After 102 days of guerilla warfare, unofficial estimates put the total dead at 225, of which number at least 165 are Arabs killed in clashes with British troops and police. Of the remaining dead, nine are British soldiers and constables.

Fifteen Arabs were killed by troops in an engagement last night near Jenin, bringing to 37 the number of Arab fatalities in two days of skirmishes, the sharpest since the disorders started on April 19.

The authorities appeared to have the situation in Tiberias under control following three days of continuous anti-Jewish disorders.

Almost all Jewish shops in the ancient capital of Lower Galilee were reopened and refugees, who had left the old city section in hundreds, began to return to their homes.

About 500 citrus bearing trees were cut down during the night by Arab marauders near Benjamina, Jewish colony founded in 1922 by the Palestine Colonization Association and named in honor of Baron Edmond Benjamin de Rothschild, father of the colonization movement in the Holy Land.

A plain-clothes Arab constable was shot and killed in Safed. His assailant escaped.
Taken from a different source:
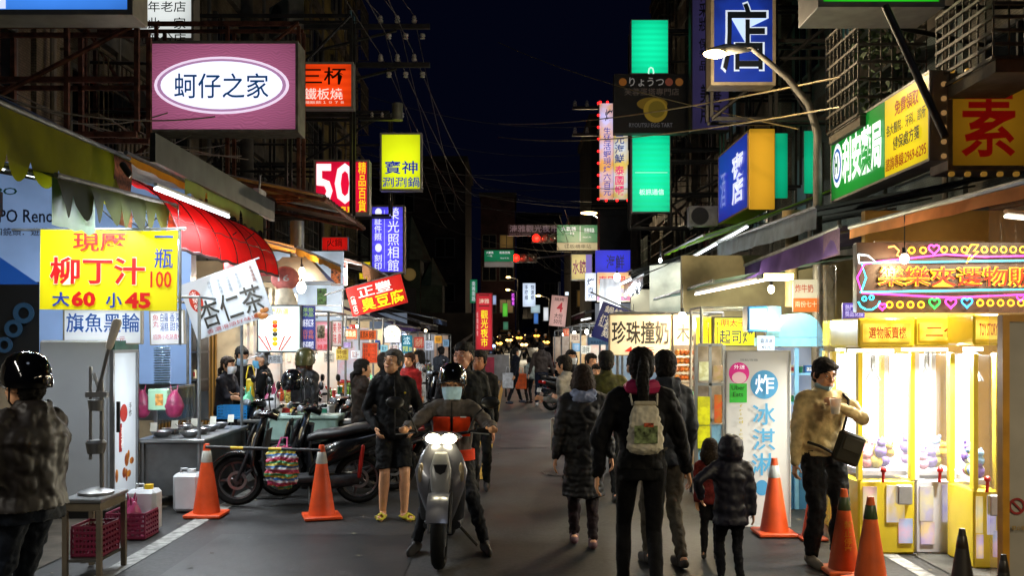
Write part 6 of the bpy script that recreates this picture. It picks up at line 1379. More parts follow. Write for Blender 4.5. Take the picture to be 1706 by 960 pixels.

A water station of the Palestine Potash Co. on the Dead Sea was burned down and an Arab watchman stabbed.

Eighteen Arabs were arrested after police tracked rebels responsible for the attack last night which took the life of Haimovitz. The District Commissioner visited the village in which the rebels lived and imposed a collective fine on the inhabitants, which was collected in grain.

High Commissioner Sir Arthur Grenfell Wauchope flew to Amman and dined with Emir Abdullah, Arab ruler of Transjordan, who has been making efforts toward cessation of Arab terrorism.

For the fifth time, pipes of the Iraq Petroleum Company were damaged near Birkeh. Several attempts to attack Jewish cars and shops at Samakh were beaten off by police from Transjordan.

The Christian Arab daily, Falastin, was suspended for ten days. Davar, Hebrew laborite daily, was suspended for a week.